Solar Geoengineering Might Not Work if We Keep Burning Fossil Fuels, Study Finds

Climate

Stratocumulus clouds would break up under high carbon dioxide concentrations, even with geoengineering to cool the planet. Mikael Häggström, M.D. / CC BY-SA 4.0

As carbon dioxide levels continue to rise, some have suggested geoengineering our way out of the climate crisis by intentionally cooling the earth’s atmosphere.


Now, a new study has shown that at least one popular global cooling strategy is unlikely to work if greenhouse gas emissions continue to rise.

“I think the paper provides yet another argument for why solar geoengineering can’t be a ‘get out-of-jail-free’ card that lets us off the hook for the need to cut our CO2 emissions; we can’t just burn all the fossil fuels in the ground and solve the problem with solar geoengineering,” Cornell University senior research associate Dr. Doug MacMartin, who was not a part of the study, told The Independent.

The research, published in the Proceedings of the National Academy of Sciences Monday, looked at one of the most popular solar geoengineering ideas: releasing reflective particles into the atmosphere to reflect the sun’s light and thereby cool temperatures. The use of these particles, called aerosols, would be a way to artificially replicate the cooling that happens after volcanic eruptions.

But the solar geoengineering might not compensate for another consequence of greenhouse gas emissions — the thinning and eventual disappearance of certain clouds.

Previous research from the same team has shown that, under carbon dioxide concentrations of 1,200 parts per million (ppm), the stratocumulus clouds that cover oceans in the subtropics would break up. Since these clouds help keep the earth cool by reflecting sunlight, this would heat the world by a further eight degrees Celsius, Earther reported at the time.

“Even if the surface warming from increased greenhouse gas concentrations is compensated by solar geoengineering, the infrared effect of the greenhouse gases on the clouds is still there; it is not compensated by solar geoengineering,” study leader and Caltech scientist Tapio Schneider told Earther of his latest study. “So the question suggested itself whether the clouds can still become unstable and break up at high greenhouse gas concentrations even when solar geoengineering compensates much of the initial surface warming.”

The answer?
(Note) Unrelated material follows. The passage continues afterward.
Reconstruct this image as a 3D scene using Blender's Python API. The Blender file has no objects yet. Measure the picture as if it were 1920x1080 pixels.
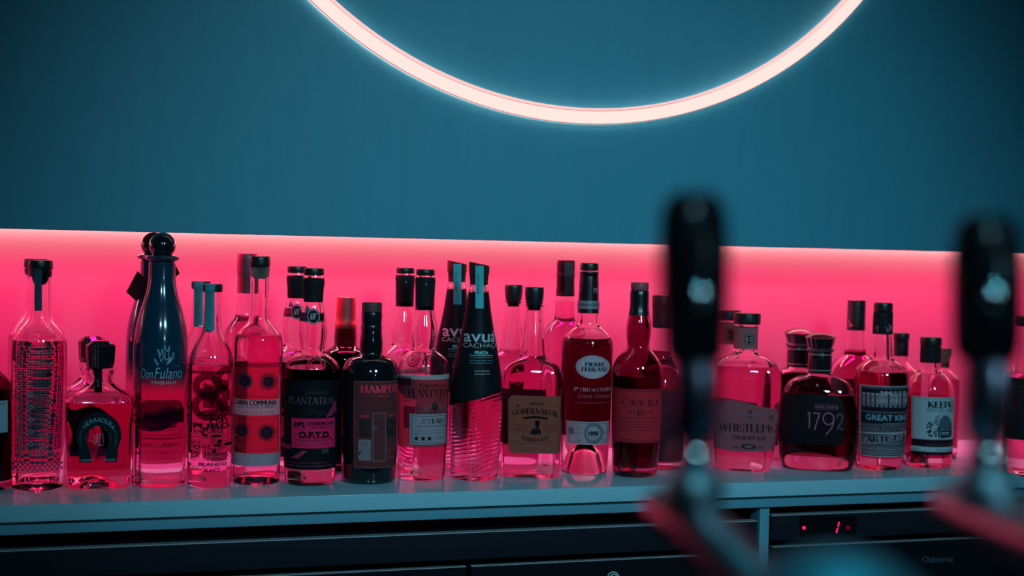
import bpy, bmesh, math, random, copy
from mathutils import Vector, Matrix, Quaternion
S = bpy.context.scene
COL = S.collection
random.seed(7)

# ------------------------------------------------------------------ camera
F = 2667.0                                   # focal length in pixels of a 1920x1080 frame
ZS = 0.95                                    # height of the worktop
RX = Vector((0.9534430112, -0.0132171602, -0.3012834729))
RY = Vector((-0.3006197812, 0.0377251118, -0.9529976721))
RZ = Vector((0.0239618756, 0.9992007419, 0.0319954043))
CAM = Vector((-0.59305591, -1.85383001, 1.29))
cd = bpy.data.cameras.new('camera'); cam = bpy.data.objects.new('camera', cd); COL.objects.link(cam)
rot = Matrix((RX, RY, RZ)).to_4x4()
cam.matrix_world = Matrix.Translation(CAM) @ rot
cd.sensor_width = 36.0; cd.lens = F / 1920 * 36.0; cd.clip_start = 0.02
cd.dof.use_dof = True; cd.dof.focus_distance = 1.97; cd.dof.aperture_fstop = 3.5; cd.dof.aperture_blades = 0
S.camera = cam
S.view_settings.view_transform = 'Standard'; S.view_settings.look = 'None'
S.view_settings.exposure = 0.0; S.view_settings.gamma = 1.0; S.view_settings.use_curve_mapping = False
S.cycles.max_bounces = 24; S.cycles.transmission_bounces = 20; S.cycles.transparent_max_bounces = 24
S.cycles.glossy_bounces = 6; S.cycles.diffuse_bounces = 4
S.cycles.sample_clamp_indirect = 4.0; S.cycles.blur_glossy = 0.3
S.cycles.use_denoising = True

# ------------------------------------------------------------------ world and lights
W = bpy.data.worlds.new('dim_room'); S.world = W; W.use_nodes = True
W.node_tree.nodes['Background'].inputs[0].default_value = (0.25, 0.75, 1.0, 1)
W.node_tree.nodes['Background'].inputs[1].default_value = 0.004

def area(name, loc, target, size, power, col, size_y=None, shape=None, spread=math.pi):
    l = bpy.data.lights.new(name, 'AREA'); o = bpy.data.objects.new(name, l); COL.objects.link(o)
    l.shape = shape or ('RECTANGLE' if size_y else 'DISK'); l.size = size
    if size_y: l.size_y = size_y
    l.energy = power; l.color = col; l.spread = spread
    o.location = loc; o.rotation_euler = (Vector(target) - Vector(loc)).to_track_quat('-Z', 'Y').to_euler()
    return o
PY = 0.165                                    # front face of the teal panel
TEAL = (0.36, 0.80, 1.0)
def spot(name, loc, target, power, cone, radius, col=TEAL, blend=1.0):
    l = bpy.data.lights.new(name, 'SPOT'); o = bpy.data.objects.new(name, l); COL.objects.link(o)
    l.energy = power; l.color = col; l.spot_size = math.radians(cone); l.spot_blend = blend; l.shadow_soft_size = radius
    o.location = loc; o.rotation_euler = (Vector(target) - Vector(loc)).to_track_quat('-Z', 'Y').to_euler(); return o
spot('room_spot', (0.35, -2.7, 2.25), (0.18, 0.16, 1.02), 128, 41, 0.22)
spot('room_spot', (-0.75, -2.5, 2.15), (0.10, 0.16, 1.04), 60, 42, 0.08)
spot('added_tap_spot', (-0.26, -1.52, 2.35), (-0.30, -1.36, 1.15), 15, 26, 0.03, (0.05, 0.72, 1.0))  # unseen lamp added above the taps for their cyan highlights
spot('added_glint_lamp', (0.25, -3.3, 1.55), (0.15, 0.16, 1.12), 16, 40, 0.03)  # unseen lamp added behind the camera for glints on handles and bottles
area('led_strip_light', (0.25, PY + 0.062, ZS + 0.356), (0.25, PY + 0.19, ZS + 0.12), 3.4, 28, (1.0, 0.003, 0.135), size_y=0.012, spread=math.radians(120))
area('added_wash_light', (0.25, 0.350, ZS + 0.364), (0.25, 0.360, ZS + 0.345), 3.4, 16, (1.0, 0.36, 0.36), size_y=0.010)  # extra strip, added to pale the top of the niche wall to salmon

# ------------------------------------------------------------------ pixel <-> world helpers
def raydir(u, v):
    c = Vector(((u - 960) / F, (540 - v) / F, -1.0))
    return Vector((RX.dot(c), RY.dot(c), RZ.dot(c)))
def on_y(u, v, y):
    w = raydir(u, v); return CAM + w * ((y - CAM.y) / w.y)
def on_z(u, v, z):
    w = raydir(u, v); return CAM + w * ((z - CAM.z) / w.z)
def at_depth(u, v, d):
    return CAM + raydir(u, v) * d
def proj(p):
    q = Vector(p) - CAM
    x = RX.x*q.x + RY.x*q.y + RZ.x*q.z; y = RX.y*q.x + RY.y*q.y + RZ.y*q.z; z = -(RX.z*q.x + RY.z*q.y + RZ.z*q.z)
    return 960 + F * x / z, 540 - F * y / z, z

# ------------------------------------------------------------------ materials
MATS = {}
def nodes(name):
    m = bpy.data.materials.new(name); m.use_nodes = True
    t = m.node_tree; t.nodes.clear()
    out = t.nodes.new('ShaderNodeOutputMaterial')
    return m, t, out
def pbr(name, col, rough=0.5, metal=0.0, spec=0.5, coat=0.0, noise=None, bump=None):
    if name in MATS: return MATS[name]
    m, t, out = nodes(name)
    b = t.nodes.new('ShaderNodeBsdfPrincipled')
    b.inputs['Base Color'].default_value = (*col, 1); b.inputs['Roughness'].default_value = rough
    if max(col) < 0.06 and rough >= 0.4 and spec == 0.5: spec = 0.05
    b.inputs['Metallic'].default_value = metal; b.inputs['Specular IOR Level'].default_value = spec
    b.inputs['Coat Weight'].default_value = coat
    if noise or bump:
        tc = t.nodes.new('ShaderNodeTexCoord'); mp = t.nodes.new('ShaderNodeMapping'); nz = t.nodes.new('ShaderNodeTexNoise')
        sc = (noise or bump)[0]; mp.inputs['Scale'].default_value = sc
        nz.inputs['Scale'].default_value = 1.0; nz.inputs['Detail'].default_value = 4
        t.links.new(tc.outputs['Object'], mp.inputs[0]); t.links.new(mp.outputs[0], nz.inputs['Vector'])
        if noise:
            mx = t.nodes.new('ShaderNodeMix'); mx.data_type = 'RGBA'
            a = noise[1]
            mx.inputs[6].default_value = (*[c * (1 - a) for c in col], 1); mx.inputs[7].default_value = (*[min(1, c * (1 + a)) for c in col], 1)
            t.links.new(nz.outputs['Fac'], mx.inputs[0]); t.links.new(mx.outputs[2], b.inputs['Base Color'])
        if bump:
            bp = t.nodes.new('ShaderNodeBump'); bp.inputs['Strength'].default_value = bump[1]; bp.inputs['Distance'].default_value = 0.001
            t.links.new(nz.outputs['Fac'], bp.inputs['Height']); t.links.new(bp.outputs[0], b.inputs['Normal'])
    t.links.new(b.outputs[0], out.inputs[0]); MATS[name] = m; return m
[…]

Not once carbon dioxide concentrations reach 1,800 ppm. At that point, the clouds would break up and temperatures would shoot up by seven degrees Celsius.

“Solar geoengineering may not be fail-safe to prevent strong warming if it is prolonged for more than a century and greenhouse gas emissions continue to increase during that time,” Schneider told The Independent.

However, the paper authors and outside scientists observed that the carbon dioxide concentrations modeled in the paper were extreme. Kate Marvel of Columbia University told Earther they were “BANANAS.”

It took 170 years for greenhouse gas emissions to increase carbon dioxide concentrations from 280 ppm to 410 today. Instead, Marvel said the value of the research was in learning more about the climate system.

“Models let us do ‘experiments’ that would never, ever happen in the real world in order to try and learn things about complex systems,” Marvel told Earther. “This is an example of that. It should in no way be taken as a realistic representation of what would actually happen under any real-world geoengineering scenario, and the authors are very explicit about that.”

There are other arguments against geoengineering beyond the fact that it might not work in an extreme emissions scenario. It could also harm agricultural yields, change rainfall patterns or set off an irreversible feedback loop, Earther noted.